You can follow the discussion in the comments to the post but the TL;DR is that the fix involves a patch to frame.c. Since Emacs 27.1-RC2 had just been released, I decided to compile it with the patch and try things out. If you’d like to do the same thing, here’s the patch (against the RC2 release).

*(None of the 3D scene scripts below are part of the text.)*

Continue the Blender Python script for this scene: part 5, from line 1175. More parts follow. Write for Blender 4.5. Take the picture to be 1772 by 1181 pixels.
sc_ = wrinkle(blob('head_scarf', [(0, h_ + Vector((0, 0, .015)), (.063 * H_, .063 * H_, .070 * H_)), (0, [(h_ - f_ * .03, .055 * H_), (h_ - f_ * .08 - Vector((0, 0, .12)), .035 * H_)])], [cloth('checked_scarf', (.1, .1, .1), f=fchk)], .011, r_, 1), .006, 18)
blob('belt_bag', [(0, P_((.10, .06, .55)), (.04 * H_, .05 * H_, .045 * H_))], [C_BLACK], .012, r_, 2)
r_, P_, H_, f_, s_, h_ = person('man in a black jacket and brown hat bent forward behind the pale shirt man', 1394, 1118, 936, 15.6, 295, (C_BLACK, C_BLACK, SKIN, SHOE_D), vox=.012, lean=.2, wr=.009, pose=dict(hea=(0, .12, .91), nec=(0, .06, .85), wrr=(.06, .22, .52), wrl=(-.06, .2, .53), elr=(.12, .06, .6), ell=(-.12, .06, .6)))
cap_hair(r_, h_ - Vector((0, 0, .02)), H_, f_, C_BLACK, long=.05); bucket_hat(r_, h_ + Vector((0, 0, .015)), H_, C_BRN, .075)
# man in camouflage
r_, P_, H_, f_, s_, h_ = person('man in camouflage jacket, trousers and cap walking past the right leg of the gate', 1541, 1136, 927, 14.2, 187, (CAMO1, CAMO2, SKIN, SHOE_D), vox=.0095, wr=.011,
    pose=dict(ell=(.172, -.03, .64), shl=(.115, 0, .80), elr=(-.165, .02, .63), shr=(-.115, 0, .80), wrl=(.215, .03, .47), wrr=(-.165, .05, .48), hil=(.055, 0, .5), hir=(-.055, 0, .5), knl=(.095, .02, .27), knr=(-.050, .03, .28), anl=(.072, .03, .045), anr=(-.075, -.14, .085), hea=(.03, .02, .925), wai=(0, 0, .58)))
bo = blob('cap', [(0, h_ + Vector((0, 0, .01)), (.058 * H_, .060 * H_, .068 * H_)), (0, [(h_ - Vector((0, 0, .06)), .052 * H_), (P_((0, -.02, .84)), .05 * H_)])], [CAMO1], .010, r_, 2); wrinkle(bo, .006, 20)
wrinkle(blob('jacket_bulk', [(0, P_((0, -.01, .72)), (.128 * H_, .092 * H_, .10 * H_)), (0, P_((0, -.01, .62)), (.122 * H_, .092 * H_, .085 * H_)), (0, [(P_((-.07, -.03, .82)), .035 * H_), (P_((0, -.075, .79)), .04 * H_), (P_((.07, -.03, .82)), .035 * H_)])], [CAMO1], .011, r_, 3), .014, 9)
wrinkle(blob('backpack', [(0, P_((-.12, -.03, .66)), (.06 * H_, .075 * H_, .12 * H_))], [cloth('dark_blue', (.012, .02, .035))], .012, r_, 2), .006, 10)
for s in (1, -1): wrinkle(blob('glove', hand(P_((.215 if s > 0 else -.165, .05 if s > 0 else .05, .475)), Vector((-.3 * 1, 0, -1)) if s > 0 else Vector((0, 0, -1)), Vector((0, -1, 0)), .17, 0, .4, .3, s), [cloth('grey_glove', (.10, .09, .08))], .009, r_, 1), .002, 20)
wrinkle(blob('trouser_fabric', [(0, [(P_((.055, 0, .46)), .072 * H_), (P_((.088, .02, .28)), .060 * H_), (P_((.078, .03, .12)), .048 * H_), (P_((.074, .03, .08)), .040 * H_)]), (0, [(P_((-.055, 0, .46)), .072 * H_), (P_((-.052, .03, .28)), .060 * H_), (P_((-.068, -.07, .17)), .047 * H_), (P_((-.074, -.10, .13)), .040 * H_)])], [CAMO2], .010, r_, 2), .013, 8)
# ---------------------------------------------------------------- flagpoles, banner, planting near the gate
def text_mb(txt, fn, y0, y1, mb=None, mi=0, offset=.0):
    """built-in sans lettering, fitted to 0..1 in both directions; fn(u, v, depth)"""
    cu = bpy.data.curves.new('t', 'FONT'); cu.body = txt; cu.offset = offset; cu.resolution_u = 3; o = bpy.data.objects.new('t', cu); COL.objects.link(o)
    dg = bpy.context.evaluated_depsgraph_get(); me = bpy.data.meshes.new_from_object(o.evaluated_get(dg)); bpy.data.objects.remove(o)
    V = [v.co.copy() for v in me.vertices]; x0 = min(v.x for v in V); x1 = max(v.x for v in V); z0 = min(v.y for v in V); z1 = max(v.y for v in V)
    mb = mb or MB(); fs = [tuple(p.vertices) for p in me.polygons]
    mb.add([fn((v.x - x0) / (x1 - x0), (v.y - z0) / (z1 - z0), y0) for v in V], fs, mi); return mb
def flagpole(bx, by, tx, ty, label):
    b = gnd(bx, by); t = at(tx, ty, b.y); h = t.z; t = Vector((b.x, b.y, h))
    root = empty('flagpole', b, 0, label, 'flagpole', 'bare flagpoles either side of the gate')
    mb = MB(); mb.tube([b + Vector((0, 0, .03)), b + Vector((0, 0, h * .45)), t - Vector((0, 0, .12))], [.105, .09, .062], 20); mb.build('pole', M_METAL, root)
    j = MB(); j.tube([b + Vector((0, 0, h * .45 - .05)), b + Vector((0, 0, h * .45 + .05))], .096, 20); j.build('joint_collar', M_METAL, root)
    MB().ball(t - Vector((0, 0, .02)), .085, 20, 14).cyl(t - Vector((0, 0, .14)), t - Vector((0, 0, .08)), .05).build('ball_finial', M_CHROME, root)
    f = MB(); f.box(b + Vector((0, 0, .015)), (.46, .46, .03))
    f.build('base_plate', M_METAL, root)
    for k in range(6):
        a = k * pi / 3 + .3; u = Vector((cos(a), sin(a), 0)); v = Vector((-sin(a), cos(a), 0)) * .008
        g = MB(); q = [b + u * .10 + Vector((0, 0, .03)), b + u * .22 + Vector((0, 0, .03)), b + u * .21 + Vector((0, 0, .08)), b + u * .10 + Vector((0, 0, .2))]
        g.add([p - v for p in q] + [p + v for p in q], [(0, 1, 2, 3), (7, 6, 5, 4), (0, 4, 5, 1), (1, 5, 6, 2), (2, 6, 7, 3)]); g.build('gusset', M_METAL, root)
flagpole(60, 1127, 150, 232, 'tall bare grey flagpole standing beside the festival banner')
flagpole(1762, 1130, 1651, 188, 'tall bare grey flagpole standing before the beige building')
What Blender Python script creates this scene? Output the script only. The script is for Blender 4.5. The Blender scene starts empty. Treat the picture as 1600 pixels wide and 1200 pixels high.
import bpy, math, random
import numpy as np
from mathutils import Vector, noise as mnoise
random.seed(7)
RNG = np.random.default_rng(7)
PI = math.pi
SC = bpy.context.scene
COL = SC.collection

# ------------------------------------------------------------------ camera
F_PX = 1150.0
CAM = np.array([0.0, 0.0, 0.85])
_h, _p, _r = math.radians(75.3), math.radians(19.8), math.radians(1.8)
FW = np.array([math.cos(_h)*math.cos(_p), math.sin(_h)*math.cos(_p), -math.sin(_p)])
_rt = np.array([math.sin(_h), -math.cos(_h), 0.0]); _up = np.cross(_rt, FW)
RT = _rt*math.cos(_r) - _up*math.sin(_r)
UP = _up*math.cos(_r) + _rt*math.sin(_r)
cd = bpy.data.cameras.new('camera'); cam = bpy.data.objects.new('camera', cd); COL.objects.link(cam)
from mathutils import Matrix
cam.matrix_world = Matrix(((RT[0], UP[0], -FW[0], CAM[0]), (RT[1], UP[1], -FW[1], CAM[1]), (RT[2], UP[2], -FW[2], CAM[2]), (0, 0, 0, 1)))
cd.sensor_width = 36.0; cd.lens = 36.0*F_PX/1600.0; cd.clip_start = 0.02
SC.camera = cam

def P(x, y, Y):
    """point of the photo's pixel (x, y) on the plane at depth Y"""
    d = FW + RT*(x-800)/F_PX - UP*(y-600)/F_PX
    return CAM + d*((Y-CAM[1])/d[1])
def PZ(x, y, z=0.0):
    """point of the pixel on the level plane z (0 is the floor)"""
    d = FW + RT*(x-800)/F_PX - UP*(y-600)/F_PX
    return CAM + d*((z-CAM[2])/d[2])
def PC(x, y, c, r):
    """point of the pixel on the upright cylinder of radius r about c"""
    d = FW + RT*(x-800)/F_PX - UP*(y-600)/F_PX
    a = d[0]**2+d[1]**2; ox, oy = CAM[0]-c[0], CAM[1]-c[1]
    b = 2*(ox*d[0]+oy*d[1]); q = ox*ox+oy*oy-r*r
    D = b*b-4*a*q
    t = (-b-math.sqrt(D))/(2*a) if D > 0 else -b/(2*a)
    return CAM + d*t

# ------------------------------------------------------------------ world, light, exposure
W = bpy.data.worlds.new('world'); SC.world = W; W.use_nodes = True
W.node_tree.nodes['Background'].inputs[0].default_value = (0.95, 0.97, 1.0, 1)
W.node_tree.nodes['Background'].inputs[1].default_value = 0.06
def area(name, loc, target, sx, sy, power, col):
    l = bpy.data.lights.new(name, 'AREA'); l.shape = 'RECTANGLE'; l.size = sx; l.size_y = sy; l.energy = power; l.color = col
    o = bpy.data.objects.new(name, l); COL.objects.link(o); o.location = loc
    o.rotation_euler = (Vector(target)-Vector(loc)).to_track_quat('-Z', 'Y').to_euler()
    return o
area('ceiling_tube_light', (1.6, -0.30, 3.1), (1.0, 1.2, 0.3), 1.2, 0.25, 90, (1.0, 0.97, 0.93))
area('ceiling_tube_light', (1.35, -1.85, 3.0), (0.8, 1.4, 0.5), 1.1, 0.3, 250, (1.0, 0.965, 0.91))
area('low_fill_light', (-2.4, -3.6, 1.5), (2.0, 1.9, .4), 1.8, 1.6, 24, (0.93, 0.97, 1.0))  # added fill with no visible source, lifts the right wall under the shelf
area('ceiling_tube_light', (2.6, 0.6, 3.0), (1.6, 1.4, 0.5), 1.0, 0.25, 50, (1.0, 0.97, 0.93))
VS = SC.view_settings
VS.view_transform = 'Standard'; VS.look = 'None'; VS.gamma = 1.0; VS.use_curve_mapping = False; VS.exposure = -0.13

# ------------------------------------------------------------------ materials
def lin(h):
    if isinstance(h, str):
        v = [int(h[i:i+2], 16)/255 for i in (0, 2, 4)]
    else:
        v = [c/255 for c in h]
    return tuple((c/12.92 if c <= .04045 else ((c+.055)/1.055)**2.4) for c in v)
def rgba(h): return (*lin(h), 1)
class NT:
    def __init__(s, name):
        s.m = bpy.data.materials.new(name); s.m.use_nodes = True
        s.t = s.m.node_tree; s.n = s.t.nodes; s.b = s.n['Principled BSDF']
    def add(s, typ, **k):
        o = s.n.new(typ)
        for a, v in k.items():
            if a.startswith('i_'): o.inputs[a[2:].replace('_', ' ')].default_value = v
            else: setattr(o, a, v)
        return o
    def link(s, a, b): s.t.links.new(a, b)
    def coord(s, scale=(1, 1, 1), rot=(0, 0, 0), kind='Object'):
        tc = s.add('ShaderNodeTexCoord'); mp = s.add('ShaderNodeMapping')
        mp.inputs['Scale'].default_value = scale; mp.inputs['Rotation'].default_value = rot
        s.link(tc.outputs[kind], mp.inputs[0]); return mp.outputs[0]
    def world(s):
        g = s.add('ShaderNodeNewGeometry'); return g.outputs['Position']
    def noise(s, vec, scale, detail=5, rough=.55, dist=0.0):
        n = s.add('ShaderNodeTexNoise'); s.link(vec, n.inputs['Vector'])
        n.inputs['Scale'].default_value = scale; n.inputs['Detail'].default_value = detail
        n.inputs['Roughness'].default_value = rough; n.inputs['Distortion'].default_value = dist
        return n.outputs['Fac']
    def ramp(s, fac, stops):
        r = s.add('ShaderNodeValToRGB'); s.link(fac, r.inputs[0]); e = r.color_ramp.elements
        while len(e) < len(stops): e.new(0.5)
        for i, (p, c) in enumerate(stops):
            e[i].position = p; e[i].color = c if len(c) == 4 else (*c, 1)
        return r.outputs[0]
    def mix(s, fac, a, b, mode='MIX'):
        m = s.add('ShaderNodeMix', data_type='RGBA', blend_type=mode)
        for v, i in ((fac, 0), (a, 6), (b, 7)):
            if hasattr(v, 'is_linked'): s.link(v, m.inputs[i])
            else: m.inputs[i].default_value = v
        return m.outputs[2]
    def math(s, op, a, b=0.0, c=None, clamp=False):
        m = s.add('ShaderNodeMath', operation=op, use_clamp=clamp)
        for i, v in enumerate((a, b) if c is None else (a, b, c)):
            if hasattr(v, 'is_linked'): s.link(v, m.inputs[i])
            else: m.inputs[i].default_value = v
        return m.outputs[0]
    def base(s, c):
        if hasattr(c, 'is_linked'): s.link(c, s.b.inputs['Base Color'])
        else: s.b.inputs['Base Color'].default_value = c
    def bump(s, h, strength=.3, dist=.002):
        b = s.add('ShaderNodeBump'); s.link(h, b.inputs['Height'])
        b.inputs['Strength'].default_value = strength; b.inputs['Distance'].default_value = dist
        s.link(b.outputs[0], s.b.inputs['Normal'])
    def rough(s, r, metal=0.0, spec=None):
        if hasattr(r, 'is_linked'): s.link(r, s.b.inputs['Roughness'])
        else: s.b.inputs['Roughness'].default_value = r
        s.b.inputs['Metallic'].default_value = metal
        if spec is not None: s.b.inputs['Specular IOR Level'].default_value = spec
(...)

--- frame.c.orig	2020-08-07 13:54:20.000000000 -0400
+++ frame.c	2020-08-07 13:56:35.000000000 -0400
@@ -2056,15 +2056,6 @@
 		}
 	    }
 	}
-#ifdef NS_IMPL_COCOA
-      else
-	/* Under NS, there is no system mechanism for choosing a new
-	   window to get focus -- it is left to application code.
-	   So the portion of THIS application interfacing with NS
-	   needs to know about it.  We call Fraise_frame, but the
-	   purpose is really to transfer focus.  */
-	Fraise_frame (frame1);
-#endif
 
       do_switch_frame (frame1, 0, 1, Qnil);
       sf = SELECTED_FRAME ();

I said “(sort of) fixed” above because there are still two problems. First, I run Emacs and Safari in full screen mode. When I call yequake from one of them, it comes up in a different desktop. Safari doesn’t return to the Safari desktop. Oddly, with Emacs things work perfectly. The second problem is that even when yequake does return to the proper desktop, the previous application does not receive focus. Again, these problems are because of the way macOS works but the patch does help a lot.

It’s easy to try it out if you compile your own Emacs. If you get your Emacs from Homebrew, you can load the patched version with

brew install emacs-plus@27 --with-no-frame-refocus ...

Ramírez says that it should work with Emacs 26 too. Of course, if you’re not on macOS, you don’t have the problem at all.